According to Fuerstman, Montage Laguna Beach leads the market in revenue per available room, a measure of profitability that takes room rates and occupancy into consideration. He declined to offer details.
That would put Montage at yearly revenue per room of about $400. The highest revenue per room in Orange County for the 12 months ended April was $398 per room, according to Hendersonville, Tenn.-based Smith Travel Research.
Beverly Hills Hotel
Montage’s investors and developer Athens are looking at spending an estimated $200 million to build their Beverly Hills hotel.
The development “plays into the glamour and luxury of Beverly Hills,” said Kathy Smits, executive director of the Beverly Hills Conference & Visitors Bureau.
Montage’s other projects:
n Aliso Creek Inn, Laguna Beach. Plans call for replacing a 1960s-era hotel off Pacific Coast Highway in Aliso Canyon with 72 guest rooms at an inn and cottages. Montage partner Athens Groups plans to move part of a nine-hole golf course and add a couple dozen homes to the canyon. The project, which has seen its share of controversy and public concerns, could start construction in two or three years.
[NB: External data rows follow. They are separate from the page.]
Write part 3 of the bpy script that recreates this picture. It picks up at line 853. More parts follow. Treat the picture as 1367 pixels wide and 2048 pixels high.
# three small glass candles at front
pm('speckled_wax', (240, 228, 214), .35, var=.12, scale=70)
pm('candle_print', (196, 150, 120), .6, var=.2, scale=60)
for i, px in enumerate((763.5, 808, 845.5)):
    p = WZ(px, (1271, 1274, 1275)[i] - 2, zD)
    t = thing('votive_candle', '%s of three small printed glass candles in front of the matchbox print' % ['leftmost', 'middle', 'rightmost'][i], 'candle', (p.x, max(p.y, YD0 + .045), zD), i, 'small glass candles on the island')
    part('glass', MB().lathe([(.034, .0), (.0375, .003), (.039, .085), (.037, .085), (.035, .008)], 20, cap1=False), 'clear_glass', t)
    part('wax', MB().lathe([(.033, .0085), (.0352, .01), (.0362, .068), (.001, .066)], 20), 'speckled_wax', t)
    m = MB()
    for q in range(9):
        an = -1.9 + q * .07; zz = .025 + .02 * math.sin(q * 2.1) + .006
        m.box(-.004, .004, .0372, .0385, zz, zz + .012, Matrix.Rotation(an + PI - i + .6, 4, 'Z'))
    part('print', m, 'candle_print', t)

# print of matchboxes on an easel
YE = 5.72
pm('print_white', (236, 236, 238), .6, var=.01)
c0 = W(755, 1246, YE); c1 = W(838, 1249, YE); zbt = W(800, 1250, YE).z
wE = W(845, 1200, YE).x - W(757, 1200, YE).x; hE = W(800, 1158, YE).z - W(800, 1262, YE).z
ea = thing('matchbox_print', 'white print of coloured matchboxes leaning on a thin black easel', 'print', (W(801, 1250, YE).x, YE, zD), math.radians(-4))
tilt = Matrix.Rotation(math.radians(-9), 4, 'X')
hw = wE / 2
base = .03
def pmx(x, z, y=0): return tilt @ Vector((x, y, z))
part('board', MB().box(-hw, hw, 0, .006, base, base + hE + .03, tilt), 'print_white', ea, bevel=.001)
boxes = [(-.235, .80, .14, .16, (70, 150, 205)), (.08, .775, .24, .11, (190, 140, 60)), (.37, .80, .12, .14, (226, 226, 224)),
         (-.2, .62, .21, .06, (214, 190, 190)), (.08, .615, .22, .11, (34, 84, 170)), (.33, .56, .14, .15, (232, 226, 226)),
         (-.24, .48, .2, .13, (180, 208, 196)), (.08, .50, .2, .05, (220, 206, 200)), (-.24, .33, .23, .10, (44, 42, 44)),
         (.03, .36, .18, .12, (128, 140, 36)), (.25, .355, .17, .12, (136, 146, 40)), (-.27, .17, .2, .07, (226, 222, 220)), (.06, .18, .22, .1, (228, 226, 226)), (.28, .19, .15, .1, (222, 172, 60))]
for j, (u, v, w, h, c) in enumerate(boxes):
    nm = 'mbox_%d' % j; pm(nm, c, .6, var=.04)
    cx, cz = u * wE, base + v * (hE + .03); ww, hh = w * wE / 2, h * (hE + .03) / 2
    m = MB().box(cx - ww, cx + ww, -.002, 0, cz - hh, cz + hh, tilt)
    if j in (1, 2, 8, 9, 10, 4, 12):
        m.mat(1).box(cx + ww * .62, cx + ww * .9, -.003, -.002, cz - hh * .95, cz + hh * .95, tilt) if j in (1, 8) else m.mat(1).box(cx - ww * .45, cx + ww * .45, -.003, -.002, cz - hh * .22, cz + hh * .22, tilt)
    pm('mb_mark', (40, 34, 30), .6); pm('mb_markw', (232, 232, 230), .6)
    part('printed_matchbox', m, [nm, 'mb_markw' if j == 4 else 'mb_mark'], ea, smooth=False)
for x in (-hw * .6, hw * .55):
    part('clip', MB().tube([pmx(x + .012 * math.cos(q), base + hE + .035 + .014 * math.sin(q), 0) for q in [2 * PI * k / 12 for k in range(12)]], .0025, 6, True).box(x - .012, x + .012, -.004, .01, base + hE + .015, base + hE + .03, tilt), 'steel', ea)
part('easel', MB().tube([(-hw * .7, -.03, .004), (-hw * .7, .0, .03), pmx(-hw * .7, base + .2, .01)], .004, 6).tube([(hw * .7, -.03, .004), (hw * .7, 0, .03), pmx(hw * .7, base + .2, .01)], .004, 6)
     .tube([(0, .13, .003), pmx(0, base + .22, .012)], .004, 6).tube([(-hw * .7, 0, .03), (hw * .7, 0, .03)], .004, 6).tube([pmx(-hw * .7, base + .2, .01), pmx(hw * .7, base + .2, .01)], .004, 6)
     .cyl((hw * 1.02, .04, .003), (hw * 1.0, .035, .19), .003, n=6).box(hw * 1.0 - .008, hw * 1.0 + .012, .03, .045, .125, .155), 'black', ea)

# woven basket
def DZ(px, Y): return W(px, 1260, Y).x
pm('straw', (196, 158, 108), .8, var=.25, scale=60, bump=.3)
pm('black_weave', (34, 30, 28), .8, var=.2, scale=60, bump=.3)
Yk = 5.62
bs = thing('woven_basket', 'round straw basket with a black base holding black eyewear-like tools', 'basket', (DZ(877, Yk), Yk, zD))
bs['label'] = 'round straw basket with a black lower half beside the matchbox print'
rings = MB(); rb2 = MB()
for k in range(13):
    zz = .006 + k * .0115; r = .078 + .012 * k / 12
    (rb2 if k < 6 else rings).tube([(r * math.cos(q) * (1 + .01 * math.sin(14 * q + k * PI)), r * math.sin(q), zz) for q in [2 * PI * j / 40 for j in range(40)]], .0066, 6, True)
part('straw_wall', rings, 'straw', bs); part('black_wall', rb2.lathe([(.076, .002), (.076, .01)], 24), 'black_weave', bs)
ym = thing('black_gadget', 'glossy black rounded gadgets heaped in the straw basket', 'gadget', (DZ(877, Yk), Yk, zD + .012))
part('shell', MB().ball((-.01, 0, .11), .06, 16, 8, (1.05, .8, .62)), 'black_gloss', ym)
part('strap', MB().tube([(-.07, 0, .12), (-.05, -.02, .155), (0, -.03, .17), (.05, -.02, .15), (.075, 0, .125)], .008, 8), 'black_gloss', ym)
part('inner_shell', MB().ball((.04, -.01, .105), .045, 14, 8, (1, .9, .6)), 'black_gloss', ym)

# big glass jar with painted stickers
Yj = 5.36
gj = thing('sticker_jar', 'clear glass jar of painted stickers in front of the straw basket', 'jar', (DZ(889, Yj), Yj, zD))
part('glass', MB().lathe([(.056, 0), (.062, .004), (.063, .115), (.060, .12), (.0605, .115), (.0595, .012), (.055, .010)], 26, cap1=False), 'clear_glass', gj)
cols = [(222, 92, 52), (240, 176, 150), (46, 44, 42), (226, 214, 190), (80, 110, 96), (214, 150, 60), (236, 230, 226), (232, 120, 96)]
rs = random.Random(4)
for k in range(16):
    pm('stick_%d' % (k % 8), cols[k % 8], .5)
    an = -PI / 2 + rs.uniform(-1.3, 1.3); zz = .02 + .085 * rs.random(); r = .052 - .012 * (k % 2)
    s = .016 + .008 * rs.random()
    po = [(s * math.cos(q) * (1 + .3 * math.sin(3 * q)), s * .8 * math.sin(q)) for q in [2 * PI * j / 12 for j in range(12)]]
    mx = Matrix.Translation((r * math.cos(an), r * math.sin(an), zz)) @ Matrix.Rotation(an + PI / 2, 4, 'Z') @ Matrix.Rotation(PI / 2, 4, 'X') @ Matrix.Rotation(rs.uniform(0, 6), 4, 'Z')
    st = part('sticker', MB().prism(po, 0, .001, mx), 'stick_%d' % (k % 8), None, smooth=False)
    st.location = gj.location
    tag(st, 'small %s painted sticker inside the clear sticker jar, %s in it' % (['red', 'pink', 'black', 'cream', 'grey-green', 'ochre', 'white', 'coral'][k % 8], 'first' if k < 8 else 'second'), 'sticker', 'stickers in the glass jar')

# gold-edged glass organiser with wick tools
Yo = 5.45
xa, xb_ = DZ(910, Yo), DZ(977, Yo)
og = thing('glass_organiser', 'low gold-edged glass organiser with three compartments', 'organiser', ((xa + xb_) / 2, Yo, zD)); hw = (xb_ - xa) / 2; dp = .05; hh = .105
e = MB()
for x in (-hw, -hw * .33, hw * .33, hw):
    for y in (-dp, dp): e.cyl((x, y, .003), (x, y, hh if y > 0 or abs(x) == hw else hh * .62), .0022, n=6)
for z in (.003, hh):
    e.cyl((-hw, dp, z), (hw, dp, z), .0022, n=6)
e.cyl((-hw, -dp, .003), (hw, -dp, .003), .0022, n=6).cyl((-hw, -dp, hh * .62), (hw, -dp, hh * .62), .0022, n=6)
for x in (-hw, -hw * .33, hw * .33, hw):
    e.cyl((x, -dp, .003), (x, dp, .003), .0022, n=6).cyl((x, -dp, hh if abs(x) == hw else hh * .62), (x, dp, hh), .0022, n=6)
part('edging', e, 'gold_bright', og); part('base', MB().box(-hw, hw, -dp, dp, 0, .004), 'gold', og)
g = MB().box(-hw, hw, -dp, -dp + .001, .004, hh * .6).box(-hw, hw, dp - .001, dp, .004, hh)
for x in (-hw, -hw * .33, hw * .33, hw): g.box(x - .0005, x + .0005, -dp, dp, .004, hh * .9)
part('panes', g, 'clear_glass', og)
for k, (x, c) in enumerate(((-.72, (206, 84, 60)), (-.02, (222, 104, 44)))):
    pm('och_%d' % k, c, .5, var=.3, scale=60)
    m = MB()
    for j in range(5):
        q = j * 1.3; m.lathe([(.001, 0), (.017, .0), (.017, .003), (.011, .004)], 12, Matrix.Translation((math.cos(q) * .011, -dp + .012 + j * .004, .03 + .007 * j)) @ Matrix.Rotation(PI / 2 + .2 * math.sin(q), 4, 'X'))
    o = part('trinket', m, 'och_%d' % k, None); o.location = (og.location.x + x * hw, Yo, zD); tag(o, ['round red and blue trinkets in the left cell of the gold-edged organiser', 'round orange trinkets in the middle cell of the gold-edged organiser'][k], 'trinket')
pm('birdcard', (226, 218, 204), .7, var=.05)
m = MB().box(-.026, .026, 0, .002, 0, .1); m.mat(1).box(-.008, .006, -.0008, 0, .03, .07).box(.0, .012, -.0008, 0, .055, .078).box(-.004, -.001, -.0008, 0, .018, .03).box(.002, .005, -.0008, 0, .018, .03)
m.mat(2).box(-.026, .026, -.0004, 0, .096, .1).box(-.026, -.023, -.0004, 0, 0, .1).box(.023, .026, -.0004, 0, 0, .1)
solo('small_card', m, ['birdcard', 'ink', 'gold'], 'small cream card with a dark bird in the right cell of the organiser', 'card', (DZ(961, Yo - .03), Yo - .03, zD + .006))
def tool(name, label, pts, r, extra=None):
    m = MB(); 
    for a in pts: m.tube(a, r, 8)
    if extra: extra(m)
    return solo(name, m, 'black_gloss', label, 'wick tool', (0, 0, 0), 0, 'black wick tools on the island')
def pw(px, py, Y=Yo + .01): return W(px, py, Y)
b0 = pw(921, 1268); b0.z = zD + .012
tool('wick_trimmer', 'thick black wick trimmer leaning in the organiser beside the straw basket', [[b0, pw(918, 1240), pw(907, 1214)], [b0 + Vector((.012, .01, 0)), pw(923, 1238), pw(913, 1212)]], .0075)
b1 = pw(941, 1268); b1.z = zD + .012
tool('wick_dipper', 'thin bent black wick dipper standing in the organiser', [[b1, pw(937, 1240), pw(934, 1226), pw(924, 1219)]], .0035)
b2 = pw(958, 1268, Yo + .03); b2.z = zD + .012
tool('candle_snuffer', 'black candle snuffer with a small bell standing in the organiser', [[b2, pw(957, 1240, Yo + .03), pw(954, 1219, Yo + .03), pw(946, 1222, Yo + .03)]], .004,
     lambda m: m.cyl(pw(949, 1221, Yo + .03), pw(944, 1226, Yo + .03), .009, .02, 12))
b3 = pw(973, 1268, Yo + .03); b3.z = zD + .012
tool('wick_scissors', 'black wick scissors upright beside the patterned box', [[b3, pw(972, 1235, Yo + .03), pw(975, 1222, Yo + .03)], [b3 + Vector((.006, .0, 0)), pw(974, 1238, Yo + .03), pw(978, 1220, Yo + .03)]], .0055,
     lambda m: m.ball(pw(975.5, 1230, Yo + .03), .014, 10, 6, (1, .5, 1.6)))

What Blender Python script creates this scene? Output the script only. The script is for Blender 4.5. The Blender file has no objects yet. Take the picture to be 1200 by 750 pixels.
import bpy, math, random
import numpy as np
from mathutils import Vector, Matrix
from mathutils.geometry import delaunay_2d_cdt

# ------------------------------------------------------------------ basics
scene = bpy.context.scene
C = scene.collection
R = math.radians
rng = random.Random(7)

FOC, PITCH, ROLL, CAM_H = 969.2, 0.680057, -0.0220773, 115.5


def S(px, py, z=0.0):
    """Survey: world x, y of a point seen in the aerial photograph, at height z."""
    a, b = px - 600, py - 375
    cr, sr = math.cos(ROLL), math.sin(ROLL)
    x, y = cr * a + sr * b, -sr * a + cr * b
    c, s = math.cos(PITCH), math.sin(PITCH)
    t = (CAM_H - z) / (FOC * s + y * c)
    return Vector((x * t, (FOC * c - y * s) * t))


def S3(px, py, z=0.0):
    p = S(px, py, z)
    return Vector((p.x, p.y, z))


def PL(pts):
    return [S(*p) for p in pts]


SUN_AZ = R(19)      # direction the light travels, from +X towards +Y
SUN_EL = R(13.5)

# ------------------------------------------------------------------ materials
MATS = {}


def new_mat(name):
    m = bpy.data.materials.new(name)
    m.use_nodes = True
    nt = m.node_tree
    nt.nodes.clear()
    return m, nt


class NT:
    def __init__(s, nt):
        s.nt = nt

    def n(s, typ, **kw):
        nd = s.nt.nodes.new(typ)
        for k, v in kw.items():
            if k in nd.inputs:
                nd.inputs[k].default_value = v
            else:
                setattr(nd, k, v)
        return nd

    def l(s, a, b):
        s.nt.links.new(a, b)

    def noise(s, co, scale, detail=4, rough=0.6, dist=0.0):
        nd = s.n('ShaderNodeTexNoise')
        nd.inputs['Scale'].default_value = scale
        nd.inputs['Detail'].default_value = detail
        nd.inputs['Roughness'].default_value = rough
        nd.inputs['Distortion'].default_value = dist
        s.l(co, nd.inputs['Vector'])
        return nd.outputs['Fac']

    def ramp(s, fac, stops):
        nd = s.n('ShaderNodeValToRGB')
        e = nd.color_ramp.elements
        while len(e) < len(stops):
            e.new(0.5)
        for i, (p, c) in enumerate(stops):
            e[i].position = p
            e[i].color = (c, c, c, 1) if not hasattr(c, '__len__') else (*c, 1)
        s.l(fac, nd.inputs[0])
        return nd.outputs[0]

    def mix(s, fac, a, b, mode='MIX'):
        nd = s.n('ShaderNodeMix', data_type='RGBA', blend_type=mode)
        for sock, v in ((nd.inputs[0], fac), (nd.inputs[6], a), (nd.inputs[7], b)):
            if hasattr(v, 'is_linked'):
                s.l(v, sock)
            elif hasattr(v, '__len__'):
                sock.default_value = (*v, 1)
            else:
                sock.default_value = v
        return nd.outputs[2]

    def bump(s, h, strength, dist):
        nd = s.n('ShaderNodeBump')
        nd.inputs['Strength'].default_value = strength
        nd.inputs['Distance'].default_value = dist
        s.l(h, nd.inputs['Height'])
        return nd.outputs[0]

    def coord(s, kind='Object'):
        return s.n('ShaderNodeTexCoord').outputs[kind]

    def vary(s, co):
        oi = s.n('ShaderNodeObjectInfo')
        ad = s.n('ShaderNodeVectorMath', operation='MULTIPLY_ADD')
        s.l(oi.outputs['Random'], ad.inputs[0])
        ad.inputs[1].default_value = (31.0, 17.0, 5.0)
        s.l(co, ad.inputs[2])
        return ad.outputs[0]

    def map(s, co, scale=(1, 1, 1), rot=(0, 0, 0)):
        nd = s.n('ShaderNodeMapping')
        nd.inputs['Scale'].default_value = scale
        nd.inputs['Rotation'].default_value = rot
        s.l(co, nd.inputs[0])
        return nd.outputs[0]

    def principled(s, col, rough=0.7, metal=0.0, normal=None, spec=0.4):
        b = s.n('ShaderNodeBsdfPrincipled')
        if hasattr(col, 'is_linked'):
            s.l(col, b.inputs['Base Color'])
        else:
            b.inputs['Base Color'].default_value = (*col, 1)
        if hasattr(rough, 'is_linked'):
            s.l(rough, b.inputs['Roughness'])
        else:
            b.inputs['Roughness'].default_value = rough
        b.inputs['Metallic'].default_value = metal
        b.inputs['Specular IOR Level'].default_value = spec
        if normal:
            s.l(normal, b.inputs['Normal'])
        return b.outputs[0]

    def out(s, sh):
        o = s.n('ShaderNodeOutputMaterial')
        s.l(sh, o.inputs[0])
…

n Deer Valley, Utah. Montage Deer Valley is set to include 173 rooms and 90 homes, along with 15,000 square feet of conference space and a 35,000-square-foot spa. Deer Valley is scheduled to open in 2010.
n Cabo San Lucas. Plans for a 150-room hotel call for 75 suites, a beach club, an 18-hole golf course and homes. Grading is under way with the hotel set to open in 2010.
n Bahamas. The oceanfront Royal Island Bahamas is under way on an island owned by Staubach Co.’s Cypress Equities. Set to open in 2010, plans call for 60 rooms, 23 suites, 76 oceanfront and marina villas, a spa, restaurants, a beach club and a golf course.
Last year, Montage bought 122 acres at the Princeville Resort on Kauai. There are no plans yet for development, said Fuerstman, who’s held executive posts at Bellagio Las Vegas and The Phoenician in Scottsdale.
“We probably won’t have 100 hotels, but we could get larger than (what’s) in planning now,” he said.